• REQUIREMENT: Review the material and extract every line in which the word "were" occurs.

• EXCERPTED RECORDS:
+++++
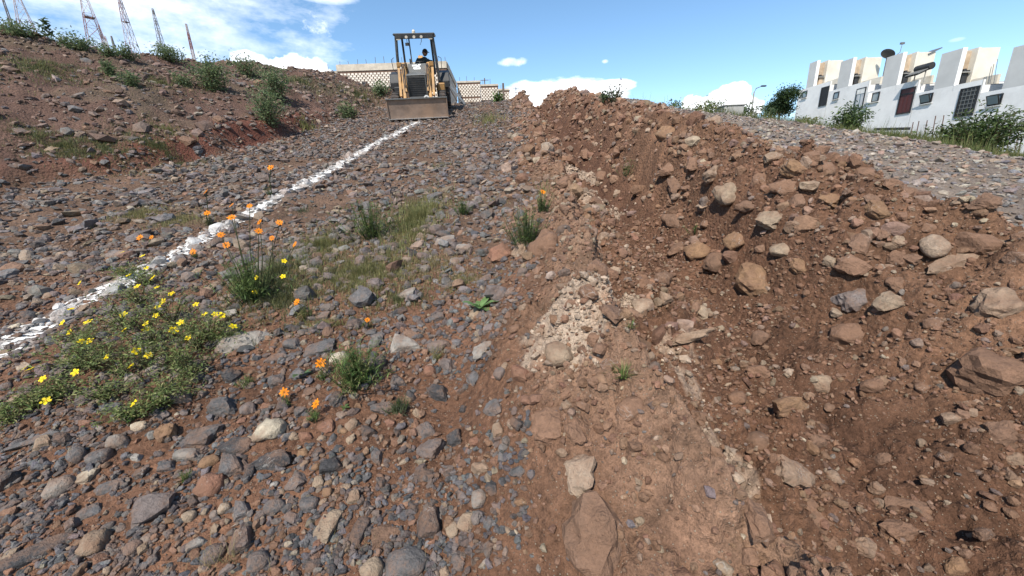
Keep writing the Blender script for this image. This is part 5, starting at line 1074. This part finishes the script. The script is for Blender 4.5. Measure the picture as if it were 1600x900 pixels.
+++++
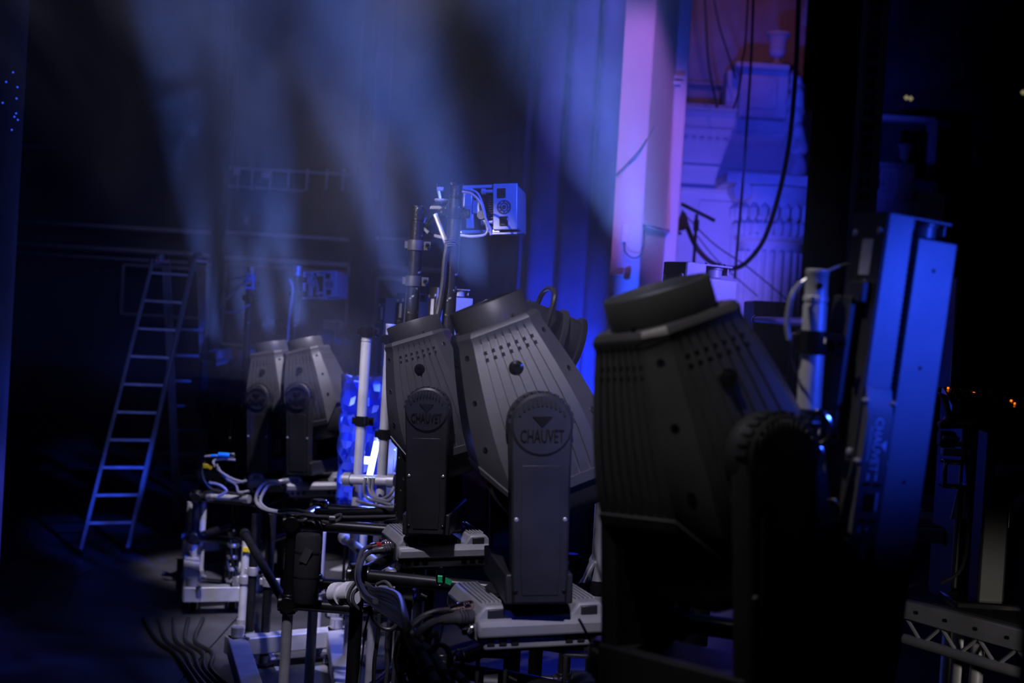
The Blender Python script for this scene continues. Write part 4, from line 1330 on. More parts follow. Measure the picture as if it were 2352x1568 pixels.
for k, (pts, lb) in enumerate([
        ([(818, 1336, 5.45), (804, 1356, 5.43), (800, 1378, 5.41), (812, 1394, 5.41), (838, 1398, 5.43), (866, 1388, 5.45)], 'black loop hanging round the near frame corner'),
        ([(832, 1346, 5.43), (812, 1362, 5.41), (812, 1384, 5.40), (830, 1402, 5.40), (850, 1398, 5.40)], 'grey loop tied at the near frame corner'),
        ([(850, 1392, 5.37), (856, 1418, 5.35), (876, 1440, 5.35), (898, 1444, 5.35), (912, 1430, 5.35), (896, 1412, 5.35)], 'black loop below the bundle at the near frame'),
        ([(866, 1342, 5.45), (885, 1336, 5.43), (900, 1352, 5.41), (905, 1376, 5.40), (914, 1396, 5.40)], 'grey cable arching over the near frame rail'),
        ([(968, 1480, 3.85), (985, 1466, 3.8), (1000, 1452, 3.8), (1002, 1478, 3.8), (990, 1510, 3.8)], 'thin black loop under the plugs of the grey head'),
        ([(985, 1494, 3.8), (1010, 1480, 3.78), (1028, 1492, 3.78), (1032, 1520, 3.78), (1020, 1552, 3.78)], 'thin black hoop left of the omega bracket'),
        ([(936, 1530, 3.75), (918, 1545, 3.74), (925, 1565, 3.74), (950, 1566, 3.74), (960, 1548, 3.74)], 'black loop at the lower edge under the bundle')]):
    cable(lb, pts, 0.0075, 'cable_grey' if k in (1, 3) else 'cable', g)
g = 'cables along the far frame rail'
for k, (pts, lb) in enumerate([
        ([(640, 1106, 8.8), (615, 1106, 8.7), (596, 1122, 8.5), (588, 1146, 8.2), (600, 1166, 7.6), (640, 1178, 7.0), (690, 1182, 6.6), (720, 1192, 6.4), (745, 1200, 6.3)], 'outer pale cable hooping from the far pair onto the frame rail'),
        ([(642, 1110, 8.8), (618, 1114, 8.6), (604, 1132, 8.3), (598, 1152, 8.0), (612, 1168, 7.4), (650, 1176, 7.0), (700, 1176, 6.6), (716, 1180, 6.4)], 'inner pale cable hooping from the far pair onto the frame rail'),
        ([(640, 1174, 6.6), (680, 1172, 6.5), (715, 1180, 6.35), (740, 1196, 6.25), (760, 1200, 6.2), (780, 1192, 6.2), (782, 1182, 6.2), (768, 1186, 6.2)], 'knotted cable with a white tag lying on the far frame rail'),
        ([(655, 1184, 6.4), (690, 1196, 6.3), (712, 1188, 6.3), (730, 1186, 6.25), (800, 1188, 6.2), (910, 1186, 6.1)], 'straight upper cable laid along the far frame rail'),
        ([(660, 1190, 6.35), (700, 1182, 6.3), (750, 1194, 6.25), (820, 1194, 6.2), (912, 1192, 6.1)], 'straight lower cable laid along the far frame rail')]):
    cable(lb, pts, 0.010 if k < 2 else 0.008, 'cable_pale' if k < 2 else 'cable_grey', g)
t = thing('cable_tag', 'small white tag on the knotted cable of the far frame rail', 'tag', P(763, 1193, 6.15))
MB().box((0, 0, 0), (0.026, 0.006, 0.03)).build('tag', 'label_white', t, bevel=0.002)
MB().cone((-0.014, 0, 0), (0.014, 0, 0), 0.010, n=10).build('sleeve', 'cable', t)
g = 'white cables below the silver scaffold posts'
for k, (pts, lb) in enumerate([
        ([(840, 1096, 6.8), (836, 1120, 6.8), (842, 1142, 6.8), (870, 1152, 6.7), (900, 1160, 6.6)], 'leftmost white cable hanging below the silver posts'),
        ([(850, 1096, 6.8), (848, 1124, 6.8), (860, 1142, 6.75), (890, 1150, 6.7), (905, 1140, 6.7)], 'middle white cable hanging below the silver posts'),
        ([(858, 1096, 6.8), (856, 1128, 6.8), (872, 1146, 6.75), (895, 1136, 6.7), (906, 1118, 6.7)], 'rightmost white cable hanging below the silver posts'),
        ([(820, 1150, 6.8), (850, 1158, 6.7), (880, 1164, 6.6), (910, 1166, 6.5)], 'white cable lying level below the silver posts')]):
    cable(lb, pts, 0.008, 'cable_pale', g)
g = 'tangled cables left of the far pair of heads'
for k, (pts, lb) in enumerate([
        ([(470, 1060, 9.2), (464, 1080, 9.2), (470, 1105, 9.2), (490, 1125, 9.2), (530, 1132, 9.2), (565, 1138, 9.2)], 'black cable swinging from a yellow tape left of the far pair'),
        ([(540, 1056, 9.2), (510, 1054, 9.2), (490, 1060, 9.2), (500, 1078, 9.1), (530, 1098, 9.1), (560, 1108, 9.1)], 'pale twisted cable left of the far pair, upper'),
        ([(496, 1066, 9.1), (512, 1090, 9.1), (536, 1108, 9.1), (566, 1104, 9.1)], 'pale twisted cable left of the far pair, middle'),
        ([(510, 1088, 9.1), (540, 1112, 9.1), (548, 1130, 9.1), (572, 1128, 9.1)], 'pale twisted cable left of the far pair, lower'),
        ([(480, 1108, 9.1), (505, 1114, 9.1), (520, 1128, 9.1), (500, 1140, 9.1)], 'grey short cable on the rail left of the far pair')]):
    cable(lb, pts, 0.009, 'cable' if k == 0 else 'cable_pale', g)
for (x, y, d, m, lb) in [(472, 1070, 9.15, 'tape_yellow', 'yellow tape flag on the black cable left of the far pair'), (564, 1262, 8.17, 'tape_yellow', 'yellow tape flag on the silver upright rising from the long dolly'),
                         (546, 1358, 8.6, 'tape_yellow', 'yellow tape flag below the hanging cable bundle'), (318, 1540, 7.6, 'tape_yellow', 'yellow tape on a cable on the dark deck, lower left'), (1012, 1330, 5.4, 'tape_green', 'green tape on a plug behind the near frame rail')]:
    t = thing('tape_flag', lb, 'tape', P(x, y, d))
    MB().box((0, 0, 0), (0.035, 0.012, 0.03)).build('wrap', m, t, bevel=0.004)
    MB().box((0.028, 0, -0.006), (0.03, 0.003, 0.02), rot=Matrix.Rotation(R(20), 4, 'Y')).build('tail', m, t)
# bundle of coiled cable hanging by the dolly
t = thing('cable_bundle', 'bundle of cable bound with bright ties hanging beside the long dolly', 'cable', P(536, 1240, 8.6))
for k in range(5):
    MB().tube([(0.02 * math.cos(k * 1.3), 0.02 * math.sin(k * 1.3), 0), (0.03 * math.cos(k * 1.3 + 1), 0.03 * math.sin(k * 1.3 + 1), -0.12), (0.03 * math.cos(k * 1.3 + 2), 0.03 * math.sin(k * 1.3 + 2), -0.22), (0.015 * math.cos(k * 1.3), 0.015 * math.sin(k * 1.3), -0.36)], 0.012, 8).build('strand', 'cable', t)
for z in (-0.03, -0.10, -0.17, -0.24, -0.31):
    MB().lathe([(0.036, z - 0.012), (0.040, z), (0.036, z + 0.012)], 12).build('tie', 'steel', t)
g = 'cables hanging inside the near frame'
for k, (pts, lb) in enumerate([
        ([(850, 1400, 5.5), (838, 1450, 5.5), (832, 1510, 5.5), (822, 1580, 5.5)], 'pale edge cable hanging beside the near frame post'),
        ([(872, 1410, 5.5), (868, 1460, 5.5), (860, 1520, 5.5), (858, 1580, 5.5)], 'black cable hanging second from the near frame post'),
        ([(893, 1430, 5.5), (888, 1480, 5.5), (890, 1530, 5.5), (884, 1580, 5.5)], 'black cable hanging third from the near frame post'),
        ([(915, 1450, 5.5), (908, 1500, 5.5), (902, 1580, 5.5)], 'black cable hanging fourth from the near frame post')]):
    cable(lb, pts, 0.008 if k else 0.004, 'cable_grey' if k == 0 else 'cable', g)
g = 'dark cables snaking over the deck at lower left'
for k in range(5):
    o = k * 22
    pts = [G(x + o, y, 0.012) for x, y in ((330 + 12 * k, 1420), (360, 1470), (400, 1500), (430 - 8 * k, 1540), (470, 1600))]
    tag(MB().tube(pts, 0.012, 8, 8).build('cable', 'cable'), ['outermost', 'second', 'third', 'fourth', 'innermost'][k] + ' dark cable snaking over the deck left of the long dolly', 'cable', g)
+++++
• SOLUTION BELOW:
Keep writing the Blender script for this image. This is part 5, starting at line 1074. This part finishes the script. The script is for Blender 4.5. Measure the picture as if it were 1600x900 pixels.
The Blender Python script for this scene continues. Write part 4, from line 1330 on. More parts follow. Measure the picture as if it were 2352x1568 pixels.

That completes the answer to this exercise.